## Direction:
Count how many lines contain "pixels" and reply with that number only.
------ Information provided ------
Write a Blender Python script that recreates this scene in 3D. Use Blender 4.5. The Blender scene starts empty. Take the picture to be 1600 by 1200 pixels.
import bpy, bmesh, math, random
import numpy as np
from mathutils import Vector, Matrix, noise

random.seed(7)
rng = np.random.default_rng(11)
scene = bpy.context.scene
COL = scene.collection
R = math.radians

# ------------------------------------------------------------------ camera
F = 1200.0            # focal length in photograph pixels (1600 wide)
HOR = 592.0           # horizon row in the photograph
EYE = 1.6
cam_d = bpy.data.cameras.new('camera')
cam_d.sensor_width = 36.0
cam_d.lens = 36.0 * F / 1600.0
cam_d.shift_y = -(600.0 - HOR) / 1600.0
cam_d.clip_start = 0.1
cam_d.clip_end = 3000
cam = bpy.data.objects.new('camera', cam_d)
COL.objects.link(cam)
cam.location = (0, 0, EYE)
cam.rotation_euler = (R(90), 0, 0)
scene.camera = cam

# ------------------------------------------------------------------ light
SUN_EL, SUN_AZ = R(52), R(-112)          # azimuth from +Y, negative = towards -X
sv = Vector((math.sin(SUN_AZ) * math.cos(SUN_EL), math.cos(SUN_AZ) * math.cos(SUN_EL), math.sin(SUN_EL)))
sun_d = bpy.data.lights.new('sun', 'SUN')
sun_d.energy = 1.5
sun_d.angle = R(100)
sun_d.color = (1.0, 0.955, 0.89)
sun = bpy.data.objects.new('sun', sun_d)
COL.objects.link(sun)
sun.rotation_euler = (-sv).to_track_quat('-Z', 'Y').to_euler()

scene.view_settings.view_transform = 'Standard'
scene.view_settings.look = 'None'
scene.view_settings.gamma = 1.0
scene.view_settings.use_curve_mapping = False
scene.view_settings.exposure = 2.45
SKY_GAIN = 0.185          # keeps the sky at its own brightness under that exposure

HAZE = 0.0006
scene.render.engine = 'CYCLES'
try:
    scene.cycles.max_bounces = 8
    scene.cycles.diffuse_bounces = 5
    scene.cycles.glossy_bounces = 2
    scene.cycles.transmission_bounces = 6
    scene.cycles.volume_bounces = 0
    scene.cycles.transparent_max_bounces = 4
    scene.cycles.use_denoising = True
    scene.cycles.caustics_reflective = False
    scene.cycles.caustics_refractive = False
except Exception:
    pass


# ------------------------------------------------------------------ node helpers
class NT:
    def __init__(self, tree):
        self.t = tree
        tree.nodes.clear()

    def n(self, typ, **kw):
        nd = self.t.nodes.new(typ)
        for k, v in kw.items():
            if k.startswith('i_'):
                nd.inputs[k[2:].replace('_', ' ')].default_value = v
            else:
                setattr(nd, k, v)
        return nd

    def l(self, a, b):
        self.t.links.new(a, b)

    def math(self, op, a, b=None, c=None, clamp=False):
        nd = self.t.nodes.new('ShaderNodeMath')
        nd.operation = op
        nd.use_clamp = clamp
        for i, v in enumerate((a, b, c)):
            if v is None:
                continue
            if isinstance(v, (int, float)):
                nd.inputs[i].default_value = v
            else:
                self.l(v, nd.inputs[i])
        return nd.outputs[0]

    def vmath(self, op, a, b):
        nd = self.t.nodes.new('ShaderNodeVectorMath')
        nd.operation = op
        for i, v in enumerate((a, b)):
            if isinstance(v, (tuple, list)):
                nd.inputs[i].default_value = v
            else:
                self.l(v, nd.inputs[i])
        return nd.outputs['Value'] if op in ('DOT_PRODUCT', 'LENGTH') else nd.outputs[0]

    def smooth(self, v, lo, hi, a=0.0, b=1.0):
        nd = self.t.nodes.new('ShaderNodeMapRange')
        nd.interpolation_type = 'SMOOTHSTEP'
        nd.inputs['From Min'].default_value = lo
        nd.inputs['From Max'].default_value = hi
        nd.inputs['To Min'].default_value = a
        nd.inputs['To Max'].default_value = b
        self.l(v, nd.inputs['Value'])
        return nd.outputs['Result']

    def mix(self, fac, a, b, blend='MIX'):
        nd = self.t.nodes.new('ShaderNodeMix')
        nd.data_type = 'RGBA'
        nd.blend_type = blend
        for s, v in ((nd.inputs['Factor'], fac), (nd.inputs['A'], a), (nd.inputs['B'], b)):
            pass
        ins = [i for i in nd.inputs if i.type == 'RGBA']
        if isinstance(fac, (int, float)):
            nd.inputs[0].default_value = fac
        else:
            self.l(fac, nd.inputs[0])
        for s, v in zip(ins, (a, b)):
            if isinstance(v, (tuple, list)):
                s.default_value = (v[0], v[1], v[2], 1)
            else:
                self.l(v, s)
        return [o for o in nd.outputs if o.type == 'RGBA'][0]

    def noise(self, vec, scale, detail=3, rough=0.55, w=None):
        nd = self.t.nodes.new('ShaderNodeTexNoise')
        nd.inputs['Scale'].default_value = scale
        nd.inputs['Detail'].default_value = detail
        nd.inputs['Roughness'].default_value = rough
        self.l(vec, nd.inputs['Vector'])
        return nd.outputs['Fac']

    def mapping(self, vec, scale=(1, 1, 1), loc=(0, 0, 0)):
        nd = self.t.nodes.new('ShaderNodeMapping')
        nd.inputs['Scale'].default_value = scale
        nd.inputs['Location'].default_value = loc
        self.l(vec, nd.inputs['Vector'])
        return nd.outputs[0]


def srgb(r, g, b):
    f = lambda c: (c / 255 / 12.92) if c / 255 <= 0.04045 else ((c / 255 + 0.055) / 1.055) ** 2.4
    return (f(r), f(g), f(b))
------
## Exercise output:
2